Os populistas terão de perceber que, se querem soluções para aquilo de que se queixam, não poderão bloquear esta reforma. O futuro pode complicar-se, mas também reservar surpresas. A pressão política pode ficar de tal ordem que obrigará os responsáveis a encontrar soluções. [Ao reformar o euro] não estamos só a prevenir crises futuras, ainda estamos numa situação de asfixia. Países como Portugal podiam crescer muito mais. O crescimento de movimentos populistas deve-se a uma crise mal resolvida.
Eurodeputada do PS
Divisão clara entre europeístas e nacionalistas
Paulo Rangel
Haverá um reforço dos blocos nacionalistas e será mais difícil formar maiorias. Mas também é possível fazer uma leitura mais positiva da eleição. Estes resultados obrigarão a uma divisão mais clara entre europeístas e nacionalistas. Isso já aconteceu noutros países, faz parte da maturação do nosso processo político. O problema é que muitos nestes movimentos também querem questionar a separação de poderes, colocando em causa a liberdade de expressão.
Eurodeputado do PSD
UE já atravessa uma crise de valores
Miguel Viegas
A UE está num impasse.
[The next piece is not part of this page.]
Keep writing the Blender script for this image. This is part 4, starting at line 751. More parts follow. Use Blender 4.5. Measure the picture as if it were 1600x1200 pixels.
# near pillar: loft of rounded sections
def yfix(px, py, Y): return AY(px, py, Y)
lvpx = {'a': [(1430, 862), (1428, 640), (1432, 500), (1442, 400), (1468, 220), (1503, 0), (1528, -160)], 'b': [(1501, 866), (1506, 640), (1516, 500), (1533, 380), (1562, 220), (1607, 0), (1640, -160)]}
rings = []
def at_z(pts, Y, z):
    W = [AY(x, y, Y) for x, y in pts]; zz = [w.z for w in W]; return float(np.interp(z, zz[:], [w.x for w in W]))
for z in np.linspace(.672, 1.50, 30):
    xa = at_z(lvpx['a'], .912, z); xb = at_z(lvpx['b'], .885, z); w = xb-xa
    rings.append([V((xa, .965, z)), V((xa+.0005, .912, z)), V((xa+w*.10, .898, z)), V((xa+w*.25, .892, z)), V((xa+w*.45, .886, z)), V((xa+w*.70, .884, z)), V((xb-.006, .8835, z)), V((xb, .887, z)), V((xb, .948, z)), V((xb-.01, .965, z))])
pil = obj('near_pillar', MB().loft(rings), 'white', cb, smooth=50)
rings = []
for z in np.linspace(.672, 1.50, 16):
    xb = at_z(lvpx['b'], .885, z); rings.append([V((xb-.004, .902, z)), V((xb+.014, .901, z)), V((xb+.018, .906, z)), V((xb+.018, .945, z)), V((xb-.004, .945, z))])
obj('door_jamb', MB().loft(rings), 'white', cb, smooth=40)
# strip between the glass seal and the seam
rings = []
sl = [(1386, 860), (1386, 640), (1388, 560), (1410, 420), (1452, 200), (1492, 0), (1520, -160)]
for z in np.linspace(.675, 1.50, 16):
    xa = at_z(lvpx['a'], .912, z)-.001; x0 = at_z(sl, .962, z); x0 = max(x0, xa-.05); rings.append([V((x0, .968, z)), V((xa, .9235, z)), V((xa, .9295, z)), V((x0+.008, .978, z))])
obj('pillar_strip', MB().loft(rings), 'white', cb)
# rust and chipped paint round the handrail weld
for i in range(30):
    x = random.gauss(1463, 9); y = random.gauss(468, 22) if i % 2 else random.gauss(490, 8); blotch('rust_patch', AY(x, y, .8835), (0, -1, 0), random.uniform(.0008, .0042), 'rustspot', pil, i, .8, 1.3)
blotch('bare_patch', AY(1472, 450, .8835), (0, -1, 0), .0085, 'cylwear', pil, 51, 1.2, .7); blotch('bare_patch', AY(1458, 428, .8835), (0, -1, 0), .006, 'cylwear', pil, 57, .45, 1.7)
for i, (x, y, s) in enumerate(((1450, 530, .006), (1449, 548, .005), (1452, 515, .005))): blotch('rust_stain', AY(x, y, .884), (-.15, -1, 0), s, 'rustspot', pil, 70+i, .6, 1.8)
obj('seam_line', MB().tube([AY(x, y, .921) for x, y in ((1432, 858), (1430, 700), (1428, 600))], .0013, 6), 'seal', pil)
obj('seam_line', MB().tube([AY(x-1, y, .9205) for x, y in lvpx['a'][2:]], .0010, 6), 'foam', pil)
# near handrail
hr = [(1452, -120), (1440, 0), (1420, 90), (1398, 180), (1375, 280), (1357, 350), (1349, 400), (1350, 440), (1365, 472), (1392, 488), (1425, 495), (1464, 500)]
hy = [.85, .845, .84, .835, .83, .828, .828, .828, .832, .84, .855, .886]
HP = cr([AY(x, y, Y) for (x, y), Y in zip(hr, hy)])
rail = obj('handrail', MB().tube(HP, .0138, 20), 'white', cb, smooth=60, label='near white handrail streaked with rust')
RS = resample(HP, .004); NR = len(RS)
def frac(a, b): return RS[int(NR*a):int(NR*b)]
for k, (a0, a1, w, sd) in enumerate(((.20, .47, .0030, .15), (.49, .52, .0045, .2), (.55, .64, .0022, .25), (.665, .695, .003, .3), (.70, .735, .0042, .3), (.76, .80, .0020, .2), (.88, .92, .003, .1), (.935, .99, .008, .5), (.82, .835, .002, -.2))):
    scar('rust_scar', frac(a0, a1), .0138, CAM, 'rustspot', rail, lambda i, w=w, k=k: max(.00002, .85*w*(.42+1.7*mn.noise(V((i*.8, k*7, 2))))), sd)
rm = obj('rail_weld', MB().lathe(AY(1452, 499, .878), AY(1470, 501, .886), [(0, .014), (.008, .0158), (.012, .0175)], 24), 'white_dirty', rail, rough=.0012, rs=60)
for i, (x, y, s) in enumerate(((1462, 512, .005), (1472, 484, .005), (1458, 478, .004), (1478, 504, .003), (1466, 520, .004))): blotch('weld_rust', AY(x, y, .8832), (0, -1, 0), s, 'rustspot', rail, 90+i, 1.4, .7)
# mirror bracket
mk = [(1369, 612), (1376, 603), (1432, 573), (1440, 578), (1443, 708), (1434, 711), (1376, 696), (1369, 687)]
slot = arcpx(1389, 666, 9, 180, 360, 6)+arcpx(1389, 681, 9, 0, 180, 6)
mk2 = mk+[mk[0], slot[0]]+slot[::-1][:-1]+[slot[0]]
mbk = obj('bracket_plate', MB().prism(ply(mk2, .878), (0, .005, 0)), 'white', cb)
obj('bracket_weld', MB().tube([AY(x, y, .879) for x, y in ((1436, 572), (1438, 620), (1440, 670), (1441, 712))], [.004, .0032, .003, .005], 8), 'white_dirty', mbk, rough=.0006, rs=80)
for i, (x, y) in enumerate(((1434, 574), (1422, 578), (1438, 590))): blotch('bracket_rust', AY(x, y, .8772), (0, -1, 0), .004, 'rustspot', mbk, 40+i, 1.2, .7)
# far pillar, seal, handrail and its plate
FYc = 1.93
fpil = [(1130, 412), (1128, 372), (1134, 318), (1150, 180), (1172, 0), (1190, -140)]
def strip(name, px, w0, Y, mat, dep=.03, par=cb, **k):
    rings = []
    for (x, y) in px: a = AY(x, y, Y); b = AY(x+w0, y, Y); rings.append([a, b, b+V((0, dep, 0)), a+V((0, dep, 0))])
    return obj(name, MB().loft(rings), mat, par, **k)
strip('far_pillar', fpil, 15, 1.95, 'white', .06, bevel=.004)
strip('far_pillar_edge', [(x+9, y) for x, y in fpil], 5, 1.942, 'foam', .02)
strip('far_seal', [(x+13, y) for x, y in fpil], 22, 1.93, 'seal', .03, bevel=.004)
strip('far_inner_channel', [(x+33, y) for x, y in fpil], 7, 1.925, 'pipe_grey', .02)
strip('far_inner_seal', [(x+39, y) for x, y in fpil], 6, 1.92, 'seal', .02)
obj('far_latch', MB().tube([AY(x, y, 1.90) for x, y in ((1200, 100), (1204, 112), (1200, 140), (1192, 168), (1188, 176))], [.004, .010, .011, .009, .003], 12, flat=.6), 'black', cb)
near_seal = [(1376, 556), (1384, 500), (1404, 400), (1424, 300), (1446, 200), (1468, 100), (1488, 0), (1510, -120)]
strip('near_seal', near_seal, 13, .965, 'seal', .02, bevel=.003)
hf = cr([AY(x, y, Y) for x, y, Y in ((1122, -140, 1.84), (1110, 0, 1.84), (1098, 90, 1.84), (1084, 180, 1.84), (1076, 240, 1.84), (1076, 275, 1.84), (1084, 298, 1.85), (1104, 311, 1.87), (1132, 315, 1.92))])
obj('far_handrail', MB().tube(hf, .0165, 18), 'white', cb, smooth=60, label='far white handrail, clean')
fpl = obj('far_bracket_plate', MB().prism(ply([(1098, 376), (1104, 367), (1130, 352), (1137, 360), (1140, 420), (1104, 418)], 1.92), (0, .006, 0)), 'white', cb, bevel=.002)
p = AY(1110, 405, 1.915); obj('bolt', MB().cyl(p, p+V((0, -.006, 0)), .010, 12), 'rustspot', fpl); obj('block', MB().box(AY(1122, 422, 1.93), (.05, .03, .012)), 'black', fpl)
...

Aquilo que se antevê para as eleições europeias já está instalado nos governos de Áustria, Itália, Suécia, Holanda, Alemanha… E veremos agora em Espanha. Não é um fenómeno novo que irá nascer. Já tem impacto no Conselho Europeu, que é a entidade que decide. É uma UE já em profunda crise de valores, onde não é possível chegar a consensos sobre questões fiscais ou sobre imigração. Está paralisada. As eleições deverão reforçar esta tendência. Sem dúvida que assustam. O que aí vem não será nada bom. Mas não vale a pena inventar fantasmas. A extrema-direita e o populismo nascem da incapacidade de resposta europeia. O caso de Itália é flagrante. A UE não é capaz de gerir um milhão de refugiados? Isso também é válido para a austeridade. Os milhões de pessoas que votaram a favor do Brexit são todos uma cambada de energúmenos?